The Cosmic Jokers - Sci Fi Party

Listening back, I reckon Sci Fi Party @ 2001 still rocks (even Slade!). I still remember being disappointed that I couldn't figure a way to get something from Reynol's 'Blank Tapes' in there somehow. It does mash-up Agitation Free and Will Oldham though- I wouldn't like to be the fart in that spacesuit!

I was, and still am, in lurve with that whole cosmic music vibe – but there's just so much 'out there'. All of the tracks on the compilation were being played lots by me at the time. I had Father Cannot Yell on repeat at super loud volumes for weeks any time I walked around the centre of Melbourne.

The cd started out as a Krautrock mix-tape but only one cosmic krautrock track in and it became clear that other equally cosmic tracks from beyond the borders of Germany just had to be on there too.


Nowadays, MC5 still get a good flogging round here now as does Robert Ashley's 'Automatic Writing' which would have been on the CD but I couldn't pick a 'best' bit. I hadn't heard the Faust tracks in ages though and they took me back to the early 90s in Glasgow and Edinburgh when Johnny Nash opened up my music taste and got me stoned on hash all through college days playing NEU!, 13th Floor Elevators, Orange Juice, Shamen, Skellington, Funkadelic and all sorts of other cosmic stuff.

At the time I burned 1 CDr of the mix to send to Julian Cope, but, being a bit of a lazy bastard, I never did send it. Here it is now (10th anniversary style) for yer download pleasure in 128kbps MP3 format with snaps of the original artwork.

In true re-release style I've done a limited anniversary edition of 25 numbered Cd-r copies with full repro artwork for a few lucky shafters.

I sent one to Mr Cope this week, so only 23 copies left (my mum got one too).

If you want to experience the full CD quality audio mix of 'MC Shafty's Flug Durch Die Kosmische Music - Sci Fi Party @ 2001', send me an email (mcshafty0@gmail.com) and I'll give you paypal details and arrange for a copy to be posted to your hot little hands - the price to anywhere in the world is a flat $9.95 (Australian dollars) to cover costs.

Anyway, enjoy the post.

MC Shafty 30 April 2011

Friday 22 April 2011

Ring Mantra

Ring Mantra was recorded for my pal Tam Breslin from Glasgow. The title came from the video clip of the American remake of the Ring Movie which seemed to fit the audio.

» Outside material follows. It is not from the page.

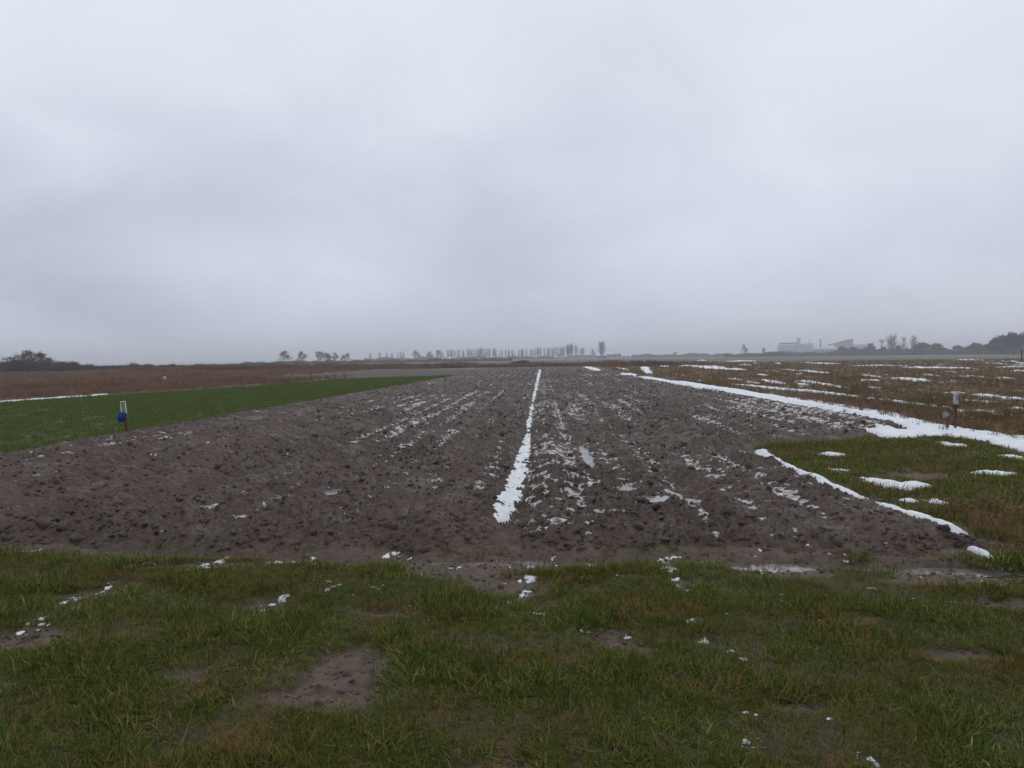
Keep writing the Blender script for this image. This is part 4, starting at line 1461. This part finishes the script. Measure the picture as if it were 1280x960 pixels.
# left edge: spreading tree, red bushes and scrub
q = (-100.65, 137.00, 4.52)
plant('bare_tree', tp(OAK), TB, *q, 7.5, 'wide spreading bare tree, tallest above the dark scrub at the left edge', 'tree', rz=.6, wf=1.25)
q = (-101.29, 141.48, 3.94)
plant('bare_tree', tp(BROAD[1]), TB, *q, 12.0, 'rounder bare tree crowding the right side of the wide spreading tree', 'tree', rz=1.2, wf=1.15)
q = (-104.26, 136.80, 3.39)
plant('bare_tree', tp(BROAD[2]), TB, *q, 12.0, 'smaller dark tree tucked against the left side of the wide spreading tree', 'tree', rz=2.0, wf=1.1)
q = (-95.55, 134.52, 3.04)
plant('shrub', sp_(BUSH[0]), (M_TWIG_RED, M_TWIG_RED), *q, 3.0, 'reddish bush against the right side of the wide spreading tree', 'shrub', wf=.95)
q = (-96.23, 127.82, 2.82)
plant('shrub', sp_(BUSH[1]), (M_SCRUB, M_SCRUB), *q, 3.0, 'dark bush at the foot of the wide spreading tree', 'shrub', wf=1.1)
SH = [(-8,451,165,1.2,'dark bush cut by the left edge of the picture'), (76,452,170,1.1,'low bush right after the reddish bush'), (92,450.5,180,1.0,'rounded bush topping the scrub right of the reddish bush'),
      (108,454,185,1.2,'low scrub bush sloping down from the rounded bush'), (128,457.5,190,1.4,'low dark bush left of the lone dome bush'), (145,457,200,1.2,'small dark bush close to the left of the lone dome bush'),
      (166,451.5,190,.75,'lone dome-shaped dark bush on the left skyline'), (184,456.5,200,1.2,'low bush right of the lone dome bush')]
for i, (a, b, D, wf, lab) in enumerate(SH):
    pass
LEFT_SHRUBS = [((-102.17, 129.56, 2.30), 1.2, SH[0][4]), ((-96.49, 139.97, 2.03), 1.1, SH[1][4]), ((-100.24, 149.50, 2.28), 1.0, SH[2][4]), ((-101.02, 154.98, 1.64), 1.2, SH[3][4]),
               ((-101.11, 160.86, 1.05), 1.5, SH[4][4]), ((-103.98, 170.84, 1.07), 1.3, SH[5][4]), ((-95.81, 164.08, 1.98), .8, SH[6][4]), ((-98.14, 174.27, 1.02), 1.4, SH[7][4])]
for i, (q, wf, lab) in enumerate(LEFT_SHRUBS):
    plant('shrub', sp_(BUSH[i % 4]), (M_SCRUB, M_SCRUB), *q, 3.0, lab, 'shrub', 'bushes along the left skyline', rz=i * 1.3, wf=wf)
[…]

I was into the idea of a metal track the used all the wrong chord progressions in the right way. A bit like an extened version of the moment on the Amon Duul II album Phallus Dei where they get all 'hoe-down' for a couple of literally timeless blissed-out seconds. All soloing was defiantly restricted to the MAJOR pentatonic in respect of ADIIs micro wig-out.

Wee Bleck Shafty's name came from the PPP limited edition Micro Guitar Amplifier, The Wee Bleck Box. Jimmy Spence has the amp in his shed and I believe that it's still spacerocking his red 'hot wheels' six string from time to time.

Ring Mantra was recorded by MC Shafty using Gibson guitars, Fender basses and Korg synthesisers.  It features a vocal sample by Annie Feldmeier Adams from her track on the FSS release The Black Box.



Welcome

For a while I'm gonna be posting some MC Shafty and Wee Bleck Shafty stuff here. Hope you enjoy it.